Bruce Springsteen’s “American Skin (41 Shots).”


Musically, the year 2014 has started slowly. It isn’t unusual.

Historically, in January there is a tendency for me to delve into classical and jazz, and so it has been again this year; high points to date include a Louisville Orchestra performance (and a forthcoming Kentucky Center Chamber Players gig at U of L on Super Bowl Sunday) as well as a happenstance reconsideration of trumpeter Sonny Berman. The pop/rock realm usually waits until February, and may have something to do with my need to be charged properly for Gravity Head’s onslaught.

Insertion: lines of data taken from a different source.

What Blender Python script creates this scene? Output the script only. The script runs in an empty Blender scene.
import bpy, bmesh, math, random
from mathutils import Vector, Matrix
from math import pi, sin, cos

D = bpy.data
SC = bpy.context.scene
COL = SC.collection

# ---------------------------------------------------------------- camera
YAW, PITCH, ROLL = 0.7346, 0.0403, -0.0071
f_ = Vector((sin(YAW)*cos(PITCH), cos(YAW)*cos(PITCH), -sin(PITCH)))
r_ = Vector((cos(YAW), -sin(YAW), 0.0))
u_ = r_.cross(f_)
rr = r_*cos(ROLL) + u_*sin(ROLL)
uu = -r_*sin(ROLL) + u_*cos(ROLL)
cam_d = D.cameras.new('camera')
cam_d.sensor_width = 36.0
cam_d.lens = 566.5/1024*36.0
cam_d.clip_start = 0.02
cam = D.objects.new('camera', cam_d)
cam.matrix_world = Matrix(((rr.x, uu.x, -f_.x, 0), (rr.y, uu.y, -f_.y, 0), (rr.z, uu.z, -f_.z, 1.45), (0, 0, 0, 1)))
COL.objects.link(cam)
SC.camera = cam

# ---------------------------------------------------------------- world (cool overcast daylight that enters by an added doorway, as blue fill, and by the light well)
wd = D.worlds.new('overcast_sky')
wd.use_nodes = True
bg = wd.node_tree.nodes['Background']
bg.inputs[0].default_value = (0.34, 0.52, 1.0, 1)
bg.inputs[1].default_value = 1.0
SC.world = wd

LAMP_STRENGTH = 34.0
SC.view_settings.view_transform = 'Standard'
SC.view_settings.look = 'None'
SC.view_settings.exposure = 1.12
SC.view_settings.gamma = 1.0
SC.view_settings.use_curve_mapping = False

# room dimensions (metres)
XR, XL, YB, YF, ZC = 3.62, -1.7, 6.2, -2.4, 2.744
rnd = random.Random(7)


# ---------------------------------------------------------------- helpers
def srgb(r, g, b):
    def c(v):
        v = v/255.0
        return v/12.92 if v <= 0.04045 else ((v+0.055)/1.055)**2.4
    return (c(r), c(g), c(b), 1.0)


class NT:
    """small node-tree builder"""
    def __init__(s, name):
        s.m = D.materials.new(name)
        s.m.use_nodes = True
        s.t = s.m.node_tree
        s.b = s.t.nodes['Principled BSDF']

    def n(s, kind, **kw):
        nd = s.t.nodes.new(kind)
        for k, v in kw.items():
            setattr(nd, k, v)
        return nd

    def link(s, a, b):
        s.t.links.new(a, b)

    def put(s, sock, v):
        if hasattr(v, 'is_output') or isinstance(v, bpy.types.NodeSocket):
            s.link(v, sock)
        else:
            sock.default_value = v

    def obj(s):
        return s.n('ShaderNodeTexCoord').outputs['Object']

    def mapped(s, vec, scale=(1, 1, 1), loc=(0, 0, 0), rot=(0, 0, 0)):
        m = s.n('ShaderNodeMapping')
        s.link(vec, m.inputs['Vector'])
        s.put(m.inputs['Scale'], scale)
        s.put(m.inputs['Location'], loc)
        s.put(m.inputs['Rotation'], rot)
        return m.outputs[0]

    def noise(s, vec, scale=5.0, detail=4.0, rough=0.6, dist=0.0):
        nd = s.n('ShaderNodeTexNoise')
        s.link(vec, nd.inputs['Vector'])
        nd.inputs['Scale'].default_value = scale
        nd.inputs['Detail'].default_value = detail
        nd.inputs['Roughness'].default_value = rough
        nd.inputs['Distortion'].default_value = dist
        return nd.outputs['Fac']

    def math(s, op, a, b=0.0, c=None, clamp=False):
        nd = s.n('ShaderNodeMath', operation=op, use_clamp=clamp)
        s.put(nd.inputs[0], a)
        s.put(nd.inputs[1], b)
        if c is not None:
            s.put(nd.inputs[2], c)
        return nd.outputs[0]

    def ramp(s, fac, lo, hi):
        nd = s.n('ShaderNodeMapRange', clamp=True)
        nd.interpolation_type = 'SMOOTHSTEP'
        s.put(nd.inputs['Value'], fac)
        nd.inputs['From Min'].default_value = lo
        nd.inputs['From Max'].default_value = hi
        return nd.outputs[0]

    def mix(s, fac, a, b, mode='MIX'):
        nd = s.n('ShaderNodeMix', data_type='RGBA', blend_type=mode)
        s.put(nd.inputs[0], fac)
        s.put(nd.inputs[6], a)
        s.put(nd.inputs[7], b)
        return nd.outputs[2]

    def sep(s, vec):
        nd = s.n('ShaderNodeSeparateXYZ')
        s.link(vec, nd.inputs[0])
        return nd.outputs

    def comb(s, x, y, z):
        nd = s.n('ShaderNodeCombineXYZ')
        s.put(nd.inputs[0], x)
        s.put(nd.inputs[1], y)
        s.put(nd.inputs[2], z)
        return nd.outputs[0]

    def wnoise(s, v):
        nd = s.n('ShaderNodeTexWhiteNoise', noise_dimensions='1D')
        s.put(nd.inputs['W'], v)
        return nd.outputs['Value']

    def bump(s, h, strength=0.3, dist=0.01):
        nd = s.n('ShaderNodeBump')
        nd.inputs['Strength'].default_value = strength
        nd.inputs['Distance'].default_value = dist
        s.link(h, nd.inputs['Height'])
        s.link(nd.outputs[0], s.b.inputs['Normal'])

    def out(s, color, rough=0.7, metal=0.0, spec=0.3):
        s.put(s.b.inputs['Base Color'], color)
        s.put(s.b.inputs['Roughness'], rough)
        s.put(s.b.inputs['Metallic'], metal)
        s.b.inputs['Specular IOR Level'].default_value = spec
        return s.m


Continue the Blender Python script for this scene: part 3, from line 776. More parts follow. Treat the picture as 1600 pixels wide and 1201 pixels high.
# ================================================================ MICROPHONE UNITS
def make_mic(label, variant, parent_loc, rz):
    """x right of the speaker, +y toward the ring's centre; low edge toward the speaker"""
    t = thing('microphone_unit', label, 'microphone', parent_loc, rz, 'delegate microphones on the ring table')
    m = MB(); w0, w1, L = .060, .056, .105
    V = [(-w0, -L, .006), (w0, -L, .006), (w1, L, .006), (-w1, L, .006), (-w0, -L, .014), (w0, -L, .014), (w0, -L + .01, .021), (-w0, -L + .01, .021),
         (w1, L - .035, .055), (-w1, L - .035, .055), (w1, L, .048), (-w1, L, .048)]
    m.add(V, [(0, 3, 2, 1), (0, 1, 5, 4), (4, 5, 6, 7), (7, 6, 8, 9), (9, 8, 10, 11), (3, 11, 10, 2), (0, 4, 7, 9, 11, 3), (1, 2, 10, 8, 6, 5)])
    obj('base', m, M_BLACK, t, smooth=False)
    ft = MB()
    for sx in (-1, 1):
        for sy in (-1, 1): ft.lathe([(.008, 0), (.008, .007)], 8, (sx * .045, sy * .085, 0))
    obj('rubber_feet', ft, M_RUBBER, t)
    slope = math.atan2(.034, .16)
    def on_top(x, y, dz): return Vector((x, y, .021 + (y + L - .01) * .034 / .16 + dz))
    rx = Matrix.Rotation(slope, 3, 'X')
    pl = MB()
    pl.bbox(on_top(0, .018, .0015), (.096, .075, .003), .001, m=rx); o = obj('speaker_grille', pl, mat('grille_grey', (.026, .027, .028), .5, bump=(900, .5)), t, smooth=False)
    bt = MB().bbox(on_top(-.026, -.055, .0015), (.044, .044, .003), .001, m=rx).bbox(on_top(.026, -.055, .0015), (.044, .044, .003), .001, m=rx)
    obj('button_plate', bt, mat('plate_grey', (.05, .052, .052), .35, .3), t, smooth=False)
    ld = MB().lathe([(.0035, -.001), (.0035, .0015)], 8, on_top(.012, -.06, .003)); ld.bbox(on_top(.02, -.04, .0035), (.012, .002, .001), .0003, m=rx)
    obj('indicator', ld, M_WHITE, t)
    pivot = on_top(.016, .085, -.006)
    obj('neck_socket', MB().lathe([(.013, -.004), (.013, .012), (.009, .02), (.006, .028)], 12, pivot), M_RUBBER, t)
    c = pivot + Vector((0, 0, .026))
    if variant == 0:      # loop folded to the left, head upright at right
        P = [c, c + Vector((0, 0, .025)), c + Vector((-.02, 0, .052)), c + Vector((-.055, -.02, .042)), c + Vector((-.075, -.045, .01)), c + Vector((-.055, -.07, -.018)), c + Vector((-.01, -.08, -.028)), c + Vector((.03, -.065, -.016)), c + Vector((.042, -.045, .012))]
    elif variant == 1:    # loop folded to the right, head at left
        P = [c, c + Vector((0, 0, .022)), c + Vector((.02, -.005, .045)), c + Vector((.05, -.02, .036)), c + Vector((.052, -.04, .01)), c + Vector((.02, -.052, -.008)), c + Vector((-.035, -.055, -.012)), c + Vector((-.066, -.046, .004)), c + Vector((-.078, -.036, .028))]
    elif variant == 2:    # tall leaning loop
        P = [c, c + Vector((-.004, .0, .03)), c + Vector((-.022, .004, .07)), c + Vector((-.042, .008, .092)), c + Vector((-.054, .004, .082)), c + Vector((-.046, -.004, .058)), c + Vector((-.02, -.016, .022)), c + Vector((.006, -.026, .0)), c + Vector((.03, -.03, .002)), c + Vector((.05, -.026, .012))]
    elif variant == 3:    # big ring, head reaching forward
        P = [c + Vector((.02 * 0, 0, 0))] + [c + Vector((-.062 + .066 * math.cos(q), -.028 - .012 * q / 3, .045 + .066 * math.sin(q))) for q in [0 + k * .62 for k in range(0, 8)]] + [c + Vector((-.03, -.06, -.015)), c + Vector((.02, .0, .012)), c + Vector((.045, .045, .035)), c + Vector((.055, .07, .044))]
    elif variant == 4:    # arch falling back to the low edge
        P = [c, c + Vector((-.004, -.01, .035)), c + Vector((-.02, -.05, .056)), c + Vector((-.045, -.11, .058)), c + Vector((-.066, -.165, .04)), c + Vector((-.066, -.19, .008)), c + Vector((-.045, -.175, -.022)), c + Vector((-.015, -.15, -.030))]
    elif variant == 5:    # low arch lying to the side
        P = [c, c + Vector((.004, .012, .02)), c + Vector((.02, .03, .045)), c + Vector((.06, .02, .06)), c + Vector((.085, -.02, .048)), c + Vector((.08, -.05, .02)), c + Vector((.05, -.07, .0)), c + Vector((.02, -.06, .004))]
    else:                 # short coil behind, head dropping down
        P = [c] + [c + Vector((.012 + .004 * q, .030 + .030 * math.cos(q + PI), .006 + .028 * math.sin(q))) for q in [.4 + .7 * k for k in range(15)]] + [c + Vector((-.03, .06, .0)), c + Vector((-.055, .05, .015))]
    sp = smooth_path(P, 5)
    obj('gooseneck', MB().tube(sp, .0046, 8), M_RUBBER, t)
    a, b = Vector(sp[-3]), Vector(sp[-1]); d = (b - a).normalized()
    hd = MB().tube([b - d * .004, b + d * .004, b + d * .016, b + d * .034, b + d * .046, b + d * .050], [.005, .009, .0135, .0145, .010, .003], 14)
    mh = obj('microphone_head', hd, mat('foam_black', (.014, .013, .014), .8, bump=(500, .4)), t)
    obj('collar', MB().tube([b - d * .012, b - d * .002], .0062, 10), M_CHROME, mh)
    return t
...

Bruce Springsteen’s new album, High Hopes, is a hodge-podge collection of newly recorded covers, unreleased material and older songs freshly re-imagined. What makes it most interesting is the presence of guitarist Tom Morello, formerly of Rage Against the Machine. A generation removed from the Boss, Morello also inhabits political terrain to the left of his elder. The result isn’t Jay-Z, but then again, this is my blog, and I wouldn’t know a Jay-Z song if I tripped over it on the street.

The Springsteen-Morello partnership works quite well on an electrified “The Ghost of Tom Joad” (originally recorded acoustically in 1995), and the venerable “American Skin (41 Shots).” The latter originally was penned by Springsteen to address the shooting death of Amadou Diallo by New York City police in 1999. Several versions were released, and then it returned to the stage set following the killing of Trayvon Martin.

It’s far too early to tell whether High Hopes will rank among my most-listened-to releases of 2014. Still, there is something undeniably comforting to me about Bruce Springsteen’s unflagging work ethic. In a nation filled with angry white guys, it’s actually possible to be angry for the “left” reason.